This is basically a post relating to an issue logged
here. There hasn't been any progress made on the ticket in 4 years, so I thought I'd see if anyone has any advice.
The situation involves two entity objects, in our case Bond and Coupons. Bond has a reference to Coupons, with Cascade.ALL set. In an effort to not have a lot of obsolete information in our database, our code calls .delete() on Coupons objects that are no longer used.
Problem occurs when you've got two SessionFactory objects. Both have all the data cached in second level entity caches. One of them creates a new Coupons object, and makes the Bond refers to it, then cleans up by deleting the original Coupons object. The other creates a session, calls Session.get(Bond.class, id), then Session.refresh(bond) in an effort to get the latest content. Refresh blows up, because it tries to cascade the operation to the old Coupons object, which no longer exists in the database.

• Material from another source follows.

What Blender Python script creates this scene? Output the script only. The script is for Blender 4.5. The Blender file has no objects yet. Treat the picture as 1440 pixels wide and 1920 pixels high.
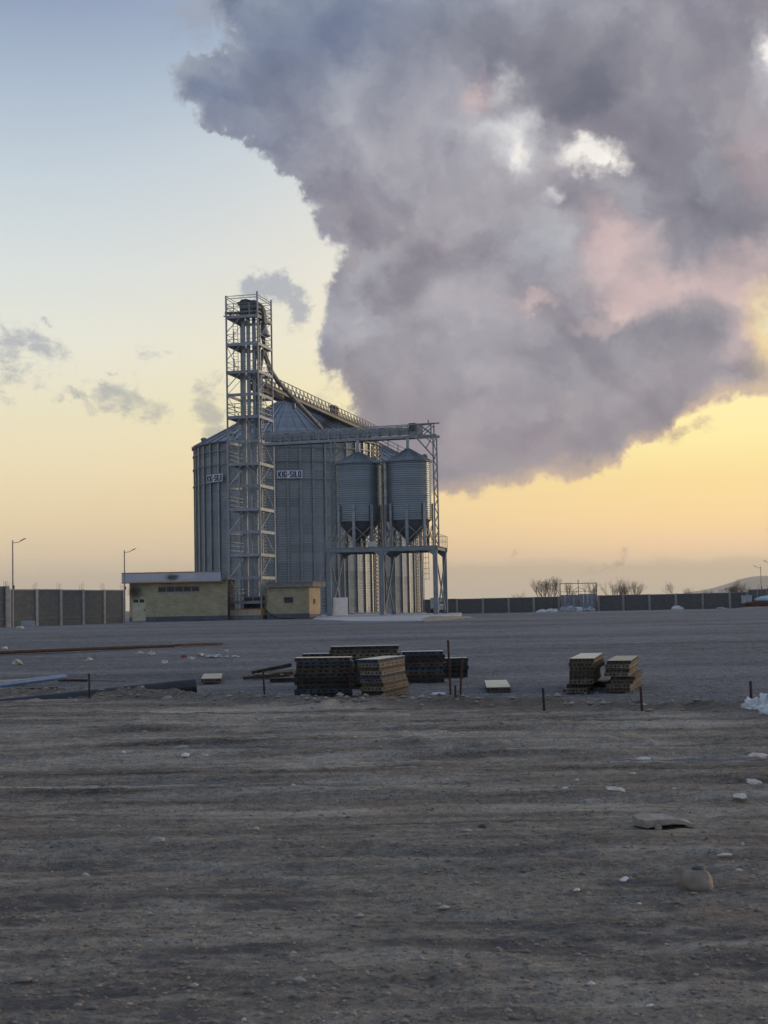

I would think that what refresh would do is first refresh the Bond object, then cascade the refresh to entities that are referenced in up-to-date version of the Bond. Instead, it does the reverse, cascading the refresh down to entities that are potentially not referenced any more, and perhaps no longer exist at all.
Right now the workaround we've come up with is to not delete obsolete Coupons objects. Then the refresh does more work than is strictly necessarily, but we do get the correct up-to-date contents for Bond and all it's referenced objects.
Is this in fact a bug, or are we thinking about .refresh() incorrectly?